Ramana Maharishi's approach, the blue void, the nature of Masters, free will, evolution, war as a catalyst for awakening, and so much more. This tape is filled with profound material. The title "Ramana Maharishi's Approach" only hints at what's actually covered - it's really a comprehensive teaching on the nature of illusion, will, evolution, and awakening.
Ramana's Method - The "Who Am I?" Inquiry: A questioner asked about Ramana Maharishi's famous "Who am I?" approach. Bartholomew explained that this method, done properly, is a state of turning within and waiting - waiting for the Source to reveal itself. The Maharishi taught that if you reverse thinking and go back to where the I-source first came, the Source will reveal itself. He was specific about focusing in the heart area, "only, to the right." This approach is essentially withdrawing energy from the "flickering lights" of thought and personality, and redirecting it to the "blue void" - the Self that has always been there. "That which is not given any energy will die if it is not real."
Why Masters Use the Language of Separateness: When questioned about how Bartholomew and other masters can have "individual" identities if all is One, Bartholomew gave a striking answer: "We play the rules according to the illusion and the game that you have created." All talk of masters, higher ones, and greater ones is itself unreal - but necessary to communicate with beings still trapped in space-time. "If we were to present the way things really are, we would not have any relatedness pattern between us. And therefore, you could not understand me at all." This is why deep meditation matters: only by transcending the space-time continuum can the deeper realities be transmitted directly.
Free Will and Divine Appointment: Bartholomew addressed the perennial question of free will. The small self is "deluded into thinking that it has free will," seeing itself as a dynamic entity moving through meaningful experiences. Most of the ego's movements - going from room to room, place to place - are "totally unimportant movements" with no divine substance. Yet certain moments are "divine appointments" orchestrated by higher will. The more one surrenders, asking each morning "let this day be yours, Lord," the more one's entire life becomes divine will. The great saints lived this way, which is why they were "so filled with bliss, so apparently insane to the world."
Evolution, Adam and Eve, and the Future Body: There was no literal Adam and Eve. When humans decided to come to the earth plane, they found animal-like beings and chose to modify those vehicles for their use. "Mind builds the body form" - as desires changed, bodies adapted. This process isn't finished: humanity will eventually move toward lighter bodies, fed by thought rather than food, with "much more movement and much less illness." The notion that humanity is progressing and "getting better and better" is false: "In many ways, where you are now is far worse than where you have been in certain other periods."

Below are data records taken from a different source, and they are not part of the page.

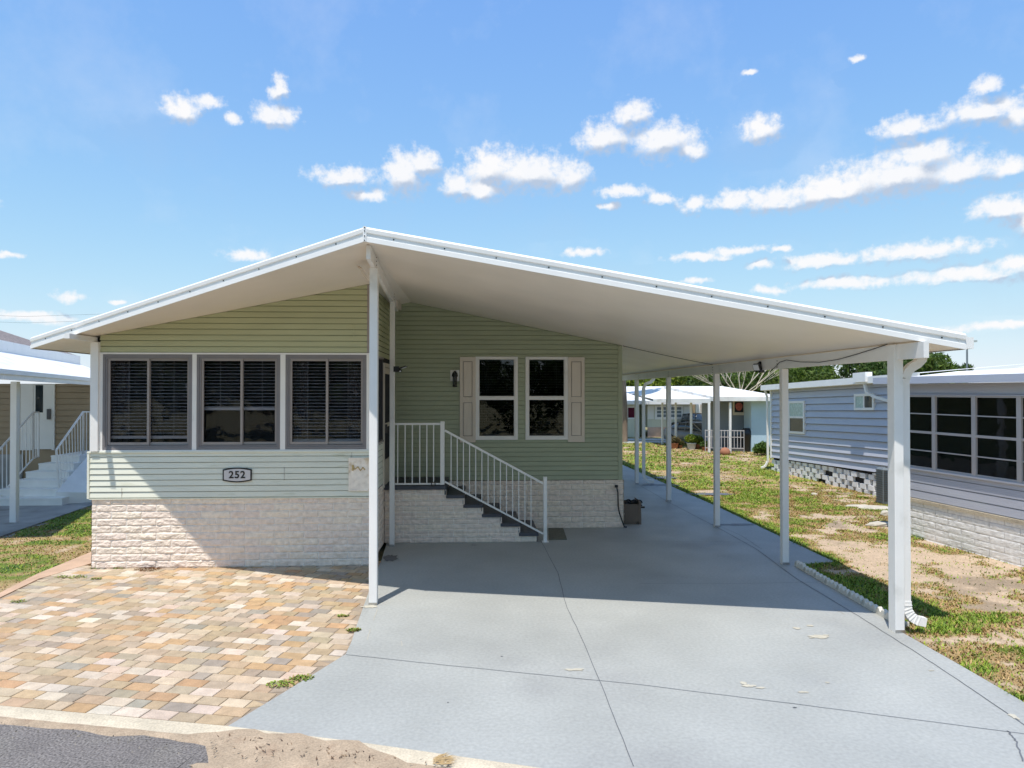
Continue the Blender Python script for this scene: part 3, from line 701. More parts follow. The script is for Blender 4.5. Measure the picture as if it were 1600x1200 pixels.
# ------------------------------------------------------------------ foliage helpers
def leaf_cloud(blobs, n, size, cols, flat=.5, seed=1):
    r = np.random.default_rng(seed); B = np.array(blobs, float); w = B[:,3]**2; w /= w.sum()
    idx = r.choice(len(B), n, p=w); d = r.normal(size=(n,3)); d /= np.linalg.norm(d, axis=1)[:,None]
    rad = r.uniform(.35, 1.08, n)**.45; c = B[idx,:3]+d*(B[idx,3]*rad)[:,None]*np.array((1,1,.8))
    nrm = d*.6+r.normal(size=(n,3))*.7; nrm /= np.linalg.norm(nrm, axis=1)[:,None]
    a = np.cross(nrm, r.normal(size=(n,3))); a /= np.linalg.norm(a, axis=1)[:,None]; b = np.cross(nrm, a)
    s = (size*r.uniform(.6,1.4,n))[:,None]
    V = np.stack([c-a*s, c+b*s*.55, c+a*s], 1)
    cols = np.array(cols); C = cols[r.integers(0, len(cols), n)]*r.uniform(.7,1.3,(n,1))
    clump = r.uniform(.75,1.25,len(B))[idx][:,None]
    return V, np.clip(C*clump, .004, .8)
GR_D = [(.05,.09,.018),(.07,.12,.025),(.10,.155,.03),(.04,.07,.014)]
GR_Y = [(.16,.22,.02),(.12,.19,.02),(.22,.26,.03)]
GR_M = [(.10,.16,.03),(.14,.20,.035),(.07,.12,.022)]
def tree(loc, h, r, label, seed, cols=GR_D, trunk_h=None, n=9000, leaf=.28, group=None, nb=16, zsq=.6):
    rnd = random.Random(seed); t = thing('tree', loc, label, 'tree', group); x, y, z = loc; th = trunk_h or h*.45
    mb = MB(); mb.tube([(x,y,z),(x+.1,y,z+th*.5),(x+rnd.uniform(-.3,.3),y,z+th),(x+rnd.uniform(-.5,.5),y,z+h*.8)], [.28,.22,.18,.05], 9)
    bl = []
    for i in range(nb):
        a = rnd.uniform(0,6.28); rr = r*rnd.uniform(.15,.8); bz = z+h-r*zsq*rnd.uniform(.3,1.9)
        bx, by = x+rr*math.cos(a), y+rr*math.sin(a); bl.append((bx,by,bz,r*rnd.uniform(.22,.45)))
        if i < 9: mb.tube([(x,y,z+th*rnd.uniform(.6,1)),((x+bx)/2,(y+by)/2,(z+th+bz)/2),(bx,by,bz)], [.11,.07,.03], 6)
    mb.build('trunk', 'bark', t); V, C = leaf_cloud(bl, n, leaf, cols, seed=seed); trimesh('crown', V, C, 'leaf', t); return t

# ------------------------------------------------------------------ OUR HOME
XC = -1.71; XL = AY(145,700,11.37).x; YP = 11.37; YB = 14.29; XR = 2.91
RA = -1.34; SZ = 4.54; SL = .2
def sof(x): return SZ - SL*abs(x-RA)
AF = (RA, 8.48); RF = (5.27, 7.45); LF = (-6.91, 11.34)
home = thing('house', (-1.5, 12.5, 0), 'sage green home with wide white gable roof over carport and windowed front room', 'house')
# front room, gable siding
A = (XL, YP); B = (XC, YP); Wd = XC-XL
zs0 = AY(360,777,YP).z; zs1 = AY(360,707,YP).z; zh = AY(360,553.5,YP).z
UXL = AY(139.5,740,YP).x-XL
mb = MB(); siding(mb, A, B, UXL-.0, Wd+.012, zs0, zs1, lap=(zs1-zs0)/7.7, zoff=zs0, proud=.022)
# corner trim and cap of the knee wall
mb.build('lower_siding', 'sid_low', home)
mb = MB(); mb.box(XL+UXL-.012, XL+UXL+.02, YP-.045, YP+.1, zs0-.004, zs1+.004); mb.box(XL+UXL-.012, XC+.012, YP-.05, YP-.0, zs1+.0005, zs1+.026)
mb.box(XL+UXL+.02, XC+.01, YP-.036, YP-.001, zs0-.018, zs0-.002)
mb.build('knee_wall_trim', 'sid_low', home)
uL = AY(157,540,YP).x-XL
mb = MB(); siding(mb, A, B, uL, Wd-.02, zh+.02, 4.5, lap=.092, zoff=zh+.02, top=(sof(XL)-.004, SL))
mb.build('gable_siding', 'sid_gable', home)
# vertical vinyl joints
for px,py0,py1,mt in ((553,507,527,0),(590,0,0,0)):
    if py0: p = AY(px,py0,YP); MB().box(p.x-.002,p.x+.002,YP-.016,YP,AY(px,py1,YP).z,p.z).build('siding_joint', 'sid_gable', home)
for px,py0,py1 in ((192,762,777),(445,729,750),(550,706,716)):
    p = AY(px,py0,YP); MB().box(p.x-.0015,p.x+.0015,YP-.0375,YP-.02,AY(px,py1,YP).z,p.z).build('siding_joint', 'taupe', home)
# skirt
blocks('block_skirt', A, B, 0, Wd+.01, 0, zs0-.004, home, d=.004, uoff=.16)
blocks('block_skirt', (XC,YP), (XC,YB), 0, YB-YP, 0, zs0-.004, home, d=.004, uoff=.1, res=.03)
blocks('block_skirt', (XL,YB+6), (XL,YP), 0, YB+6-YP, 0, zs0-.004, home, d=.004, res=.06)
# solid cores
mb = MB()
mb.box(XL+.0, XC-.004, YP+.30, YP+.34, .0, 4.0)
mb.box(XL+.002, XC-.02, YP+.018, YP+.3, 0, zs1-.01)
mb.box(XL+.002, XC-.02, YP+.018, YP+.3, zh+.02, sof(XL)-.006)
mb.build('wall_core', 'interior', home)
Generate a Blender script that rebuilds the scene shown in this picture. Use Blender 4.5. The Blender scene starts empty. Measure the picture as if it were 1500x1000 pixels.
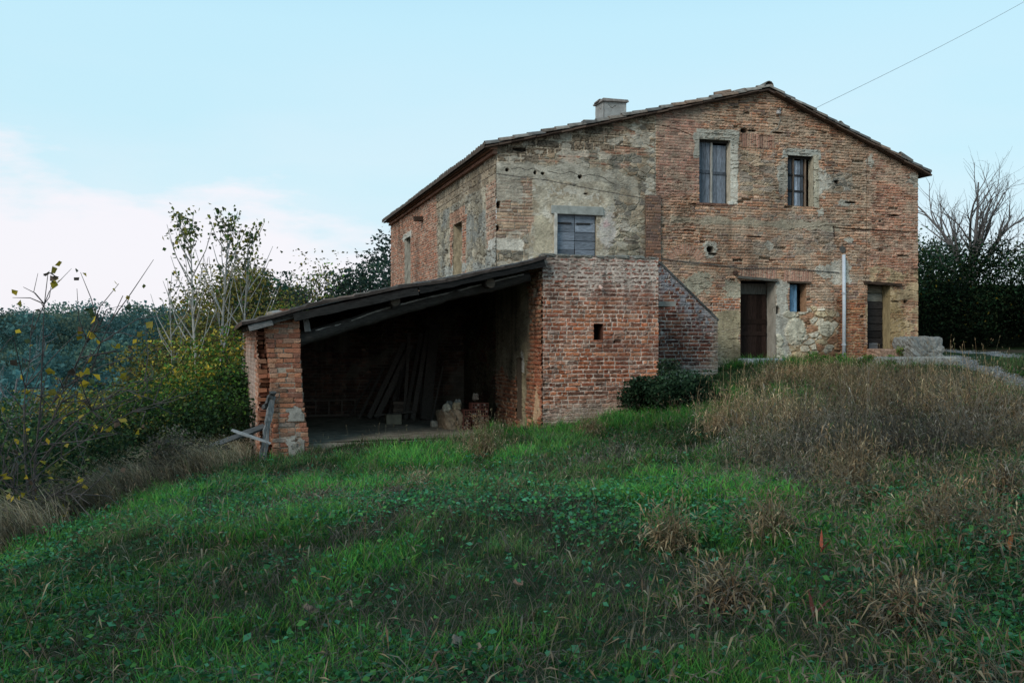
import bpy, math, random
import numpy as np
from math import radians, sin, cos, pi, hypot, atan2

random.seed(7)
RNG = np.random.default_rng(11)
scene = bpy.context.scene
COL = scene.collection

# ------------------------------------------------------------------ frames
ANG = math.atan2(1458.0, 4990.0)            # the farmhouse stands turned 16 degrees to the view
CA, SA = math.cos(ANG), math.sin(ANG)
CX, CY = -0.3476, 22.0                      # near left corner of the farmhouse


def W(u, y):
    """house frame (u along the gable wall, y towards the back) -> world x, y"""
    return CX + CA * u - SA * y, CY + SA * u + CA * y


def HL(X, Y):
    dx, dy = X - CX, Y - CY
    return dx * CA + dy * SA, -dx * SA + dy * CA


# ------------------------------------------------------------------ numpy noise
def ihash(a, b, s=0):
    a = np.asarray(a).astype(np.int64).astype(np.uint64)
    b = np.asarray(b).astype(np.int64).astype(np.uint64)
    h = (a * np.uint64(374761393) + b * np.uint64(668265263) + np.uint64((s * 2246822519 + 3266489917) & 0xffffffff)) & np.uint64(0xffffffff)
    h = ((h ^ (h >> np.uint64(13))) * np.uint64(1274126177)) & np.uint64(0xffffffff)
    h = ((h ^ (h >> np.uint64(16))) * np.uint64(2246822519)) & np.uint64(0xffffffff)
    h = h ^ (h >> np.uint64(15))
    return h.astype(np.float64) / 4294967295.0


def vn(x, y, s=0):
    xi, yi = np.floor(x), np.floor(y)
    fx, fy = x - xi, y - yi
    fx = fx * fx * (3 - 2 * fx)
    fy = fy * fy * (3 - 2 * fy)
    a, b = ihash(xi, yi, s), ihash(xi + 1, yi, s)
    c, d = ihash(xi, yi + 1, s), ihash(xi + 1, yi + 1, s)
    return (a * (1 - fx) + b * fx) * (1 - fy) + (c * (1 - fx) + d * fx) * fy


def fbm(x, y, o=4, s=0, g=0.5):
    t, a, n = 0.0, 1.0, 0.0
    for i in range(o):
        t = t + a * vn(x * 2 ** i + 17.3 * i, y * 2 ** i - 9.1 * i, s + i * 31)
        n += a
        a *= g
    return t / n


def ss(a, b, x):
    t = np.clip((x - a) / (b - a), 0, 1)
    return t * t * (3 - 2 * t)


def lerp(a, b, m):
    return a + (b - a) * np.asarray(m)[..., None]


def rgb(*c):
    return np.array(c, dtype=float)


# ------------------------------------------------------------------ mesh plumbing
def make_mesh(name, verts, quads=None, tris=None, col=None, smooth=False):
    me = bpy.data.meshes.new(name)
    verts = np.ascontiguousarray(verts, dtype=np.float32)
    q = np.zeros((0, 4), np.int32) if quads is None or len(quads) == 0 else np.asarray(quads, np.int32)
    t = np.zeros((0, 3), np.int32) if tris is None or len(tris) == 0 else np.asarray(tris, np.int32)
    me.vertices.add(len(verts))
    me.vertices.foreach_set('co', verts.ravel())
    nl = q.size + t.size
    me.loops.add(nl)
    me.loops.foreach_set('vertex_index', np.concatenate([q.ravel(), t.ravel()]).astype(np.int32))
    me.polygons.add(len(q) + len(t))
    st = np.concatenate([np.arange(len(q)) * 4, q.size + np.arange(len(t)) * 3]).astype(np.int32)
    me.polygons.foreach_set('loop_start', st)
    me.polygons.foreach_set('use_smooth', np.full(len(st), smooth))
    me.update(calc_edges=True)
    if col is not None:
        c = np.ones((len(verts), 4), np.float32)
        c[:, :3] = col
        at = me.attributes.new('Col', 'FLOAT_COLOR', 'POINT')
        at.data.foreach_set('color', c.ravel())
    return me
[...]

War, Awakening, and What Truly Matters: Bartholomew offered here a provocative teaching: people doing "destructive things" can be awakening faster than those doing "good work" for ego gratification. Many pilots dropping bombs were so devastated by their actions that it "literally forced their consciousness into a state of beginning awakening." World War II, for all its horror, caused millions to say "I cannot participate in this" - and they turned within and began to wake up. "The only thing that matters in this whole drama is which ones are going to wake up and say, I don't want to play anymore. That's all that matters."